Dem Frankfurter Zwischenhändler Bookwire, der Audiobooks für kleinere Hörbuchverlage vertreibt, wurde allerdings gleich gar kein neuer Vertrag vorgelegt, bestätigte John Ruhrmann, Director Business Development & Sales bei Bookwire, gegenüber boersenblatt.net. Bookwire habe seine Verlagspartner zwischenzeitlich über die Beendigung der Zusammenarbeit mit Audible informiert.

Manche Verlage erwägen nun eine Kartellbeschwerde gegen Audible. Vom Börsenverein können die Hörbuchverleger Unterstützung erwarten: "Wenn das zutrifft, wäre das ein weiteres Beispiel dafür, mit welchen erpresserischen Methoden Amazon versucht, feinteilige Marktstrukturen zu zerstören. Das müssen wir im Interesse von Qualität und Vielfalt auf dem Buchmarkt verhindern", sagt Börsenvereinsgeschäftsführer Alexander Skipis.

Von Audible heißt es gegenüber boersenblatt.net wortkarg: "Es gibt derzeit keine Ankündigungen zu einem neuen Abomodell bei Audible". Ein offizielles Statement zu der Angelegenheit werde vorbereitet.

Update Statement von Nils Rauterberg, Geschäftsführer Audible GmbH:

"Als Pionier des digitalen Audio-Entertainment treibt Audible seit zwei Jahrzehnten kontinuierlich Innovationen voran, im Interesse von Autoren, Verlagen und Hörern. Und nichts anderes setzen wir fort – innovative Ideen entwickeln und realisieren, um Hörbücher und ihre Schöpfer noch erfolgreicher zu machen. Wir arbeiten mit Tausenden von Content Providern zusammen, und wir schätzen diese Partnerschaften sehr. Aus diesem Grund diskutieren wir Details unserer Geschäftsbeziehungen nicht öffentlich.

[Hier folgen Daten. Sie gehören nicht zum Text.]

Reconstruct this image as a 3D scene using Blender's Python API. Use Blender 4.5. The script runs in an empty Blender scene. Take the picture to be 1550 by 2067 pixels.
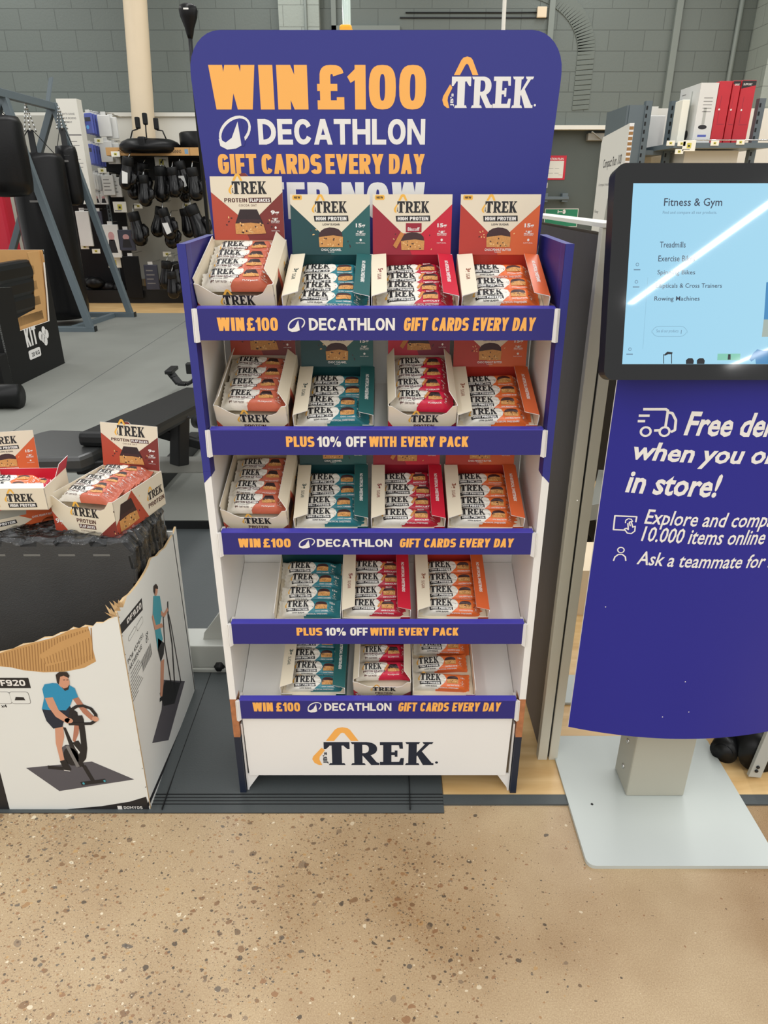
import bpy, bmesh, math, random
from mathutils import Vector, Matrix, Euler
from mathutils.geometry import tessellate_polygon

sc = bpy.context.scene
COL = sc.collection
R = math.radians
# ------------------------------------------------------------------ camera, light, exposure
CAM = (0.0, -1.2, 1.262)
PITCH = R(24.6)
FPX = 1400.0
cam = bpy.data.cameras.new('camera')
cam.sensor_fit = 'HORIZONTAL'
cam.sensor_width = 36.0
cam.lens = 36.0 * FPX / 1550.0
cam.clip_start = 0.02
cam.clip_end = 100
camo = bpy.data.objects.new('camera', cam)
COL.objects.link(camo)
camo.location = CAM
camo.rotation_euler = (R(90) - PITCH, 0, 0)
sc.camera = camo

sc.view_settings.view_transform = 'Standard'
sc.view_settings.look = 'None'
sc.view_settings.gamma = 1.0
sc.view_settings.use_curve_mapping = False
sc.view_settings.exposure = 0.1
sc.cycles.max_bounces = 8
sc.cycles.caustics_reflective = False
sc.cycles.caustics_refractive = False

w = bpy.data.worlds.new('store_ambient')
sc.world = w
w.use_nodes = True
w.node_tree.nodes['Background'].inputs[0].default_value = (1.0, 1.0, 0.99, 1)
w.node_tree.nodes['Background'].inputs[1].default_value = 0.7

# continuous rows of ceiling strip lamps, running slightly askew to the stand
for lx in (-6.3, -2.6, 1.1, 4.86, 8.6):
    ld = bpy.data.lights.new('ceiling_strip', 'AREA')
    ld.shape = 'RECTANGLE'
    ld.size = 0.10
    ld.size_y = 22.0 if lx != 4.86 else 17.0
    ld.energy = 255 * ld.size_y / 22.0
    ld.color = (1.0, 0.99, 0.965)
    lo = bpy.data.objects.new('ceiling_strip', ld)
    COL.objects.link(lo)
    yc0 = -2.0 if lx != 4.86 else -0.95
    lo.location = (lx + (yc0 + 1.5) * .1433, yc0, 4.5)
    lo.rotation_euler = (0, 0, -math.atan(.1433))

# ------------------------------------------------------------------ helpers
_c, _s = math.cos(PITCH), math.sin(PITCH)


def ray(px, py):
    a = (px - 775) / FPX
    b = (py - 1033.5) / FPX
    return (a, _c - b * _s, -_s - b * _c)


def atY(px, py, Y):
    d = ray(px, py)
    t = (Y - CAM[1]) / d[1]
    return Vector((CAM[0] + t * d[0], Y, CAM[2] + t * d[2]))


def atZ(px, py, Z=0.0):
    d = ray(px, py)
    t = (Z - CAM[2]) / d[2]
    return Vector((CAM[0] + t * d[0], CAM[1] + t * d[1], Z))


def atX(px, py, X):
    d = ray(px, py)
    t = (X - CAM[0]) / d[0]
    return Vector((X, CAM[1] + t * d[1], CAM[2] + t * d[2]))


def lin(c):
    c = c / 255.0
    return c / 12.92 if c <= 0.04045 else ((c + 0.055) / 1.055) ** 2.4


MATS = {}


def mat(name, rgb=None, rough=0.5, metal=0.0, spec=0.5, bump=0.0, bscale=200.0, var=0.0, vscale=8.0,
        emit=0.0, coat=0.0, alpha=1.0):
    if name in MATS:
        return MATS[name]
    m = bpy.data.materials.new(name)
    m.use_nodes = True
    nt = m.node_tree
    p = nt.nodes['Principled BSDF']
    col = (lin(rgb[0]), lin(rgb[1]), lin(rgb[2]), 1)
    p.inputs['Base Color'].default_value = col
    p.inputs['Roughness'].default_value = rough
    p.inputs['Metallic'].default_value = metal
    p.inputs['Specular IOR Level'].default_value = spec
    if coat:
        p.inputs['Coat Weight'].default_value = coat
        p.inputs['Coat Roughness'].default_value = 0.15
    if emit:
        p.inputs['Emission Color'].default_value = col
        p.inputs['Emission Strength'].default_value = emit
    if alpha < 1:
        p.inputs['Alpha'].default_value = alpha
    tc = nt.nodes.new('ShaderNodeTexCoord')
    # every surface gets a light procedural variation of colour or relief
    if var:
        n = nt.nodes.new('ShaderNodeTexNoise')
        n.inputs['Scale'].default_value = vscale
        n.inputs['Detail'].default_value = 5
        nt.links.new(tc.outputs['Object'], n.inputs['Vector'])
        mx = nt.nodes.new('ShaderNodeMix')
        mx.data_type = 'RGBA'
        mx.inputs[6].default_value = tuple(max(0, v * (1 - var)) for v in col[:3]) + (1,)
        mx.inputs[7].default_value = tuple(min(1, v * (1 + var)) for v in col[:3]) + (1,)
        nt.links.new(n.outputs['Fac'], mx.inputs[0])
        nt.links.new(mx.outputs[2], p.inputs['Base Color'])
    if bump:
        n = nt.nodes.new('ShaderNodeTexNoise')
        n.inputs['Scale'].default_value = bscale
        n.inputs['Detail'].default_value = 3
        nt.links.new(tc.outputs['Object'], n.inputs['Vector'])
        b = nt.nodes.new('ShaderNodeBump')
        b.inputs['Strength'].default_value = bump
        b.inputs['Distance'].default_value = 0.002
        nt.links.new(n.outputs['Fac'], b.inputs['Height'])
        nt.links.new(b.outputs['Normal'], p.inputs['Normal'])
    MATS[name] = m
    return m


def M_(x):
    return MATS[x] if isinstance(x, str) else x


EPS = 0.00016


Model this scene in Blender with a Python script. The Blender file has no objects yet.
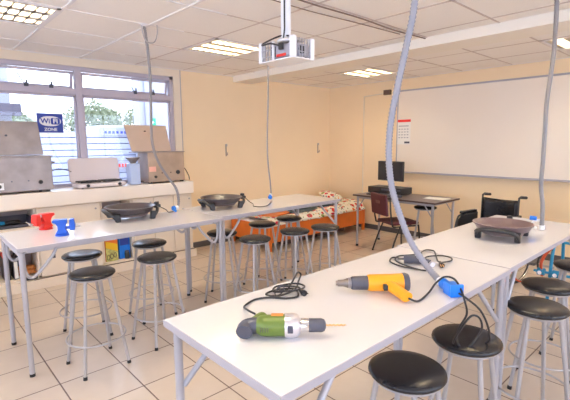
import bpy, bmesh, math, random
from mathutils import Vector, Matrix, Euler, noise
random.seed(7)
C = bpy.context.scene.collection
R = math.radians
V = Vector

# ---------------------------------------------------------------- camera
YAW, PITCH, ROLL, EYE = R(47.47), R(7.98), -0.0065, 1.55
fw = V((math.cos(YAW)*math.cos(PITCH), math.sin(YAW)*math.cos(PITCH), -math.sin(PITCH)))
rt = V((math.sin(YAW), -math.cos(YAW), 0)); up = rt.cross(fw)
cr, sr = math.cos(ROLL), math.sin(ROLL)
rt, up = cr*rt + sr*up, cr*up - sr*rt
cam_data = bpy.data.cameras.new('camera'); cam_data.sensor_width = 36; cam_data.lens = 418.3/570*36
cam_data.clip_start = 0.05; cam_data.clip_end = 200
cam = bpy.data.objects.new('camera', cam_data); C.objects.link(cam)
cam.matrix_world = Matrix(((rt.x, up.x, -fw.x, 0), (rt.y, up.y, -fw.y, 0), (rt.z, up.z, -fw.z, EYE), (0, 0, 0, 1)))
bpy.context.scene.camera = cam

# ---------------------------------------------------------------- world, light, exposure
SKY = 3.1
world = bpy.data.worlds.new('world'); bpy.context.scene.world = world; world.use_nodes = True
wn = world.node_tree; wn.nodes.clear()
wo = wn.nodes.new('ShaderNodeOutputWorld'); wb = wn.nodes.new('ShaderNodeBackground')
wb.inputs[0].default_value = (0.78, 0.86, 1.0, 1); wb.inputs[1].default_value = SKY
wn.links.new(wb.outputs[0], wo.inputs[0])
LAMP = 50.0            # fluorescent tube emission
TUBE_COL = (1.0, 0.87, 0.62)
vs = bpy.context.scene.view_settings
vs.view_transform = 'Standard'; vs.look = 'None'; vs.gamma = 1; vs.use_curve_mapping = False
vs.exposure = 0.96
bpy.context.scene.cycles.max_bounces = 10
bpy.context.scene.cycles.diffuse_bounces = 6
bpy.context.scene.cycles.sample_clamp_indirect = 6

# ---------------------------------------------------------------- materials
def mat(name, col, rough=0.5, metal=0.0, spec=0.5, emit=None, estr=0, noise_amt=0, nscale=20, bump=0, bscale=200, coat=0):
    m = bpy.data.materials.new(name); m.use_nodes = True
    nt = m.node_tree; b = nt.nodes['Principled BSDF']
    b.inputs['Base Color'].default_value = (*col, 1); b.inputs['Roughness'].default_value = rough
    b.inputs['Metallic'].default_value = metal; b.inputs['Specular IOR Level'].default_value = spec
    if coat: b.inputs['Coat Weight'].default_value = coat
    if emit: b.inputs['Emission Color'].default_value = (*emit, 1); b.inputs['Emission Strength'].default_value = estr
    tc = nt.nodes.new('ShaderNodeTexCoord')
    if noise_amt:
        n = nt.nodes.new('ShaderNodeTexNoise'); n.inputs['Scale'].default_value = nscale; n.inputs['Detail'].default_value = 4
        nt.links.new(tc.outputs['Object'], n.inputs['Vector'])
        mx = nt.nodes.new('ShaderNodeMix'); mx.data_type = 'RGBA'
        mx.inputs[6].default_value = (*[c*(1-noise_amt) for c in col], 1); mx.inputs[7].default_value = (*[min(1, c*(1+noise_amt)) for c in col], 1)
        nt.links.new(n.outputs['Fac'], mx.inputs[0]); nt.links.new(mx.outputs[2], b.inputs['Base Color'])
    if bump:
        n = nt.nodes.new('ShaderNodeTexNoise'); n.inputs['Scale'].default_value = bscale
        nt.links.new(tc.outputs['Object'], n.inputs['Vector'])
        bp = nt.nodes.new('ShaderNodeBump'); bp.inputs['Strength'].default_value = bump; bp.inputs['Distance'].default_value = 0.01
        nt.links.new(n.outputs['Fac'], bp.inputs['Height']); nt.links.new(bp.outputs[0], b.inputs['Normal'])
    return m

M = {}
M['wall'] = mat('cream wall paint', (0.90, 0.712, 0.468), 0.75, noise_amt=0.03, nscale=3, bump=0.05, bscale=60)
M['wall_window'] = mat('pale cream paint', (0.80, 0.70, 0.56), 0.6, noise_amt=0.03, nscale=4)
M['tile'] = mat('ceiling tile', (0.92, 0.87, 0.81), 0.85, noise_amt=0.05, nscale=90, bump=0.1, bscale=300)
M['tbar'] = mat('ceiling grid bar', (0.80, 0.76, 0.74), 0.5)
M['beam'] = mat('boxed beam paint', (0.90, 0.84, 0.74), 0.6, noise_amt=0.02, nscale=5)
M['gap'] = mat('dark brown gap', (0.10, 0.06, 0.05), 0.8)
M['old_cable'] = mat('brown old cable', (0.22, 0.14, 0.11), 0.8)
M['tbar_brown'] = mat('aged grid bar', (0.62, 0.52, 0.47), 0.6)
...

Ich kann Ihnen jedoch versichern, dass unsere Pläne viele unserer Partner begeistern. Sie arbeiten mit uns gemeinsam intensiv daran, neue Geschäftsmodelle zu realisieren, die das Hörbuchgeschäft weiter wachsen lassen werden."

Hörbuchmarkt in Deutschland: Der Umsatzanteil von Hörbüchern am gesamten Buchmarkt lag 2014 bei 4,2 Prozent. Während in den USA der Download-Markt explodiert, bleibt in Deutschland das Verhältnis zwischen physischen Hörbüchern und Downloads seit Jahren bei 80 zu 20. Den 14,3 Millionen verkauften Hörbüchern auf CD standen 3,5 Millionen Downloads gegenüber. 3,7 Millionen Menschen haben 2014 Hörbücher gekauft − ein Prozent weniger als 2013. Das Streaming von Hörbüchern wurde von GfK Entertainment und GfK Consumer Panels nicht erfasst − dürfte aber auch noch keine große Rolle spielen.